WRITTEN INSTRUCTION
Say how many lines hold the string "objects", and nothing more.
----
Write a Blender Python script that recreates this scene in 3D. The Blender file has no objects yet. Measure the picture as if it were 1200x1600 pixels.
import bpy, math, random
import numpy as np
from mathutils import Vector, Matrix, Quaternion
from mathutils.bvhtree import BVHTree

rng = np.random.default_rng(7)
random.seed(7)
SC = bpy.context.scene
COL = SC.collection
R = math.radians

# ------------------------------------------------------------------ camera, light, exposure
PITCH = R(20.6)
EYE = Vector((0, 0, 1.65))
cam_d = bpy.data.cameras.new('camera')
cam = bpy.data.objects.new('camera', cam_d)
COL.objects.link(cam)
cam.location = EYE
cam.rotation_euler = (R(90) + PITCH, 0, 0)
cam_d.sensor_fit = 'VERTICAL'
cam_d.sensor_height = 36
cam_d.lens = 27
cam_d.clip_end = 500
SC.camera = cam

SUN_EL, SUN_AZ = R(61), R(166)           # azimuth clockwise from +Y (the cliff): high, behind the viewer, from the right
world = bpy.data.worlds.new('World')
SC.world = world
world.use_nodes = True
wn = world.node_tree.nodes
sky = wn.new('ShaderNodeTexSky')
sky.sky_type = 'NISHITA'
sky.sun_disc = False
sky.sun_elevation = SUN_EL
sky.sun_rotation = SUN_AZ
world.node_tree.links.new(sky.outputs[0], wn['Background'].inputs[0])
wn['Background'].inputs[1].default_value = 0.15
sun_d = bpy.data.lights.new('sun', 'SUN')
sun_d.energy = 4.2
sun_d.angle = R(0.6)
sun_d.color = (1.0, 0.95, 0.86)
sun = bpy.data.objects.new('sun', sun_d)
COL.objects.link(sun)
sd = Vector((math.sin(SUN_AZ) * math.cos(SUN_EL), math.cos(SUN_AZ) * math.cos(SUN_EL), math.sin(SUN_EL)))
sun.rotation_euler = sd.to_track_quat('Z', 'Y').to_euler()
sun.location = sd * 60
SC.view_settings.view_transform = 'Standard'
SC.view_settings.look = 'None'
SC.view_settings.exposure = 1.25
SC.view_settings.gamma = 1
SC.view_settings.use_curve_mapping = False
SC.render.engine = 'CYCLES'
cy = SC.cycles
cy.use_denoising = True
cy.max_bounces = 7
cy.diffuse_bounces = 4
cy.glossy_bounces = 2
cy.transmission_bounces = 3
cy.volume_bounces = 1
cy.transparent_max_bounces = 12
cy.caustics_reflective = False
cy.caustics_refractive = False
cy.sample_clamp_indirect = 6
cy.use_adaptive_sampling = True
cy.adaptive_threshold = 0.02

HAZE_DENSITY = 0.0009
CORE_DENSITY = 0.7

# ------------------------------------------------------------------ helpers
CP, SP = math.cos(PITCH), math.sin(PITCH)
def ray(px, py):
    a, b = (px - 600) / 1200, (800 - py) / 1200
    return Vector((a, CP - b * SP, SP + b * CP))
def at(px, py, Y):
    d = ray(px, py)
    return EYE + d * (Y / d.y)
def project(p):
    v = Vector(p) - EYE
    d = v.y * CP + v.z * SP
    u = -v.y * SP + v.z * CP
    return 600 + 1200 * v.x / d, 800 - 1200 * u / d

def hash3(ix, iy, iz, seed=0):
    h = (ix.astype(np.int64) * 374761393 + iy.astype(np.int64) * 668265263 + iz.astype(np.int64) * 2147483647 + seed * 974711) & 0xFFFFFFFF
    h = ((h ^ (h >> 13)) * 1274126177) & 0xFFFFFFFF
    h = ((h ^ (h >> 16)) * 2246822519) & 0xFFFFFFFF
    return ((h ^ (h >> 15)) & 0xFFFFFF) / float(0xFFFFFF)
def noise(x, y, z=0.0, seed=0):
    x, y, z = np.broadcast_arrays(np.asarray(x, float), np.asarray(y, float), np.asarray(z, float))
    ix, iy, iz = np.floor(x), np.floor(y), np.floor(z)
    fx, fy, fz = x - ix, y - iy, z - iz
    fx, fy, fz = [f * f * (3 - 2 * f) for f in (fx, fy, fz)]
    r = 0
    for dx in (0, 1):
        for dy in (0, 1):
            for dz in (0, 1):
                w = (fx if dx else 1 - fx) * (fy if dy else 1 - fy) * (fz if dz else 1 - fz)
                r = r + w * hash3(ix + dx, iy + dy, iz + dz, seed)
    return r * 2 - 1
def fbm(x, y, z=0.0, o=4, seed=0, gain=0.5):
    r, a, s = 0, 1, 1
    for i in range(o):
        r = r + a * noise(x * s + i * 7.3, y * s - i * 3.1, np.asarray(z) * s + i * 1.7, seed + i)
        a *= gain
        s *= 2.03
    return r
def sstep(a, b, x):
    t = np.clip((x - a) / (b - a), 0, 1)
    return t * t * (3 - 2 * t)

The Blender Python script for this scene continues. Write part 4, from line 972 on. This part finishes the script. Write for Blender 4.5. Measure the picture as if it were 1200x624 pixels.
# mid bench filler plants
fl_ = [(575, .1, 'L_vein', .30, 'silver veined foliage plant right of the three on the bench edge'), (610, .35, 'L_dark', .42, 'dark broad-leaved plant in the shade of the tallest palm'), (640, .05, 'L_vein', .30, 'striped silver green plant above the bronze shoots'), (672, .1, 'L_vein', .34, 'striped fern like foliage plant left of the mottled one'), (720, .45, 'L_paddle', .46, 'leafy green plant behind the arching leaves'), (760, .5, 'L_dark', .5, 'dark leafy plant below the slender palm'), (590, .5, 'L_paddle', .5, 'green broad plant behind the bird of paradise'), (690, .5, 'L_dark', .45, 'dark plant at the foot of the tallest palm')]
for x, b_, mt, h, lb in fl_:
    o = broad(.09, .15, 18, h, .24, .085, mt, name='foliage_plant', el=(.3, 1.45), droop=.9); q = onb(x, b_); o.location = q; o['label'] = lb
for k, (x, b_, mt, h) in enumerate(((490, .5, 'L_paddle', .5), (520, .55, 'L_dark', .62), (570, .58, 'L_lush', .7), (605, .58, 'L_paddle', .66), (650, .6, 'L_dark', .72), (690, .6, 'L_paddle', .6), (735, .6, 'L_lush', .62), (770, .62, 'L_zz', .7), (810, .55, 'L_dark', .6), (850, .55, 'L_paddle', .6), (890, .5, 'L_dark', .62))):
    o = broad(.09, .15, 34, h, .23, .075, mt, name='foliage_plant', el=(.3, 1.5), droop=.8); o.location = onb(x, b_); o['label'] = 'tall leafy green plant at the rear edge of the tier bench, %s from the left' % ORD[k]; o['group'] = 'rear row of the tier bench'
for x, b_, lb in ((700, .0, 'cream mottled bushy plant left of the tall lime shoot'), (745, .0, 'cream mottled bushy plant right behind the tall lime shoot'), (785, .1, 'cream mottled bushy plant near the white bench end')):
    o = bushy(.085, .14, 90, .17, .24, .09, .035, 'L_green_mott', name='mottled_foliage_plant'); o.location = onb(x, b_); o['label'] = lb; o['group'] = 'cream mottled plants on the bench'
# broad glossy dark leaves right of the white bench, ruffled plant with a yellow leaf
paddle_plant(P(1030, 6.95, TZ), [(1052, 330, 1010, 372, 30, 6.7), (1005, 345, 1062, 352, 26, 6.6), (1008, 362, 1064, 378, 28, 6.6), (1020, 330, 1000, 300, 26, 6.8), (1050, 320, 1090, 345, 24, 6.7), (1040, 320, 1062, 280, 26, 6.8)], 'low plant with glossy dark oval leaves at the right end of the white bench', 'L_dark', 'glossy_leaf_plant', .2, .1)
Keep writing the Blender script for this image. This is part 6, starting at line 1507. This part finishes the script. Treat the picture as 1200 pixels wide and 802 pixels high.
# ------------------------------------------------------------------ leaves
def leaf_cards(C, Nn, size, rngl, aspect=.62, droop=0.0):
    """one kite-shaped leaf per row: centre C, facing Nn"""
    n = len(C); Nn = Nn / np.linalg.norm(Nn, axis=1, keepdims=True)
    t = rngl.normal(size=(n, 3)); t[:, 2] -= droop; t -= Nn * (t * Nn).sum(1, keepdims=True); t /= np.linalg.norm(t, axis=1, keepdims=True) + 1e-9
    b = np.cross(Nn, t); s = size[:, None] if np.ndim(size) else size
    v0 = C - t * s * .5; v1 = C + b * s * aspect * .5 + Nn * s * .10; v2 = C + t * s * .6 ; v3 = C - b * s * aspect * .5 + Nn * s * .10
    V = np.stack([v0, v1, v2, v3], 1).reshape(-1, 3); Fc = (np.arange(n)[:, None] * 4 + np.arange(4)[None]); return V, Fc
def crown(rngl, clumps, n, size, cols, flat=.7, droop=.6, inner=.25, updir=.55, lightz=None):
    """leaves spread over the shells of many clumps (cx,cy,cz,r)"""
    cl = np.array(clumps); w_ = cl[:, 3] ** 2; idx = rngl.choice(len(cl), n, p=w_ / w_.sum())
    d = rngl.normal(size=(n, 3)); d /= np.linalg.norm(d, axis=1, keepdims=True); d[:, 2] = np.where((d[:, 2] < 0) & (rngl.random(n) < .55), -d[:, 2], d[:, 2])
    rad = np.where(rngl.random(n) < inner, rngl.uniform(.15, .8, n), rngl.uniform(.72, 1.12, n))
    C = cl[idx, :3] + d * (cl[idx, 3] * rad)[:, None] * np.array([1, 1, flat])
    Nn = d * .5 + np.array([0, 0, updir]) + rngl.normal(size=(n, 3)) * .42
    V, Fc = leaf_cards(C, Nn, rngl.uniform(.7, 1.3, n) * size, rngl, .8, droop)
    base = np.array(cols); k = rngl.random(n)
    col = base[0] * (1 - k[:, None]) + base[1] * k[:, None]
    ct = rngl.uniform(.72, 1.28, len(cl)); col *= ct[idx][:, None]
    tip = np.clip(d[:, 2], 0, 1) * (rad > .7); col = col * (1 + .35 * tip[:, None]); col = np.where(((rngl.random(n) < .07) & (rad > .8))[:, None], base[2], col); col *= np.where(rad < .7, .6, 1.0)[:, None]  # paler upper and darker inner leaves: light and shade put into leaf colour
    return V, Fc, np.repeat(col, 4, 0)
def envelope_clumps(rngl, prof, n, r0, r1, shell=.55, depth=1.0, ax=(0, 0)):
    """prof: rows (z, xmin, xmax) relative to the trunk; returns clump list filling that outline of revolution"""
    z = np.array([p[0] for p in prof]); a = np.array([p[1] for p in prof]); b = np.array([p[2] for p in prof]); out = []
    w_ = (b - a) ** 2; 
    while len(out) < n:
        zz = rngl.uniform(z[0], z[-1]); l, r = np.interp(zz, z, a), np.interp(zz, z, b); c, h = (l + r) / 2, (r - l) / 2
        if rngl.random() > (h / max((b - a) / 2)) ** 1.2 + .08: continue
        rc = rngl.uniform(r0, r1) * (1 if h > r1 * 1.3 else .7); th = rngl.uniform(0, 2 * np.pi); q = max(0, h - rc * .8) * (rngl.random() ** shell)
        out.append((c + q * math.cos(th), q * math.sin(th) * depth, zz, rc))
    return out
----
EXERCISE ANSWER
5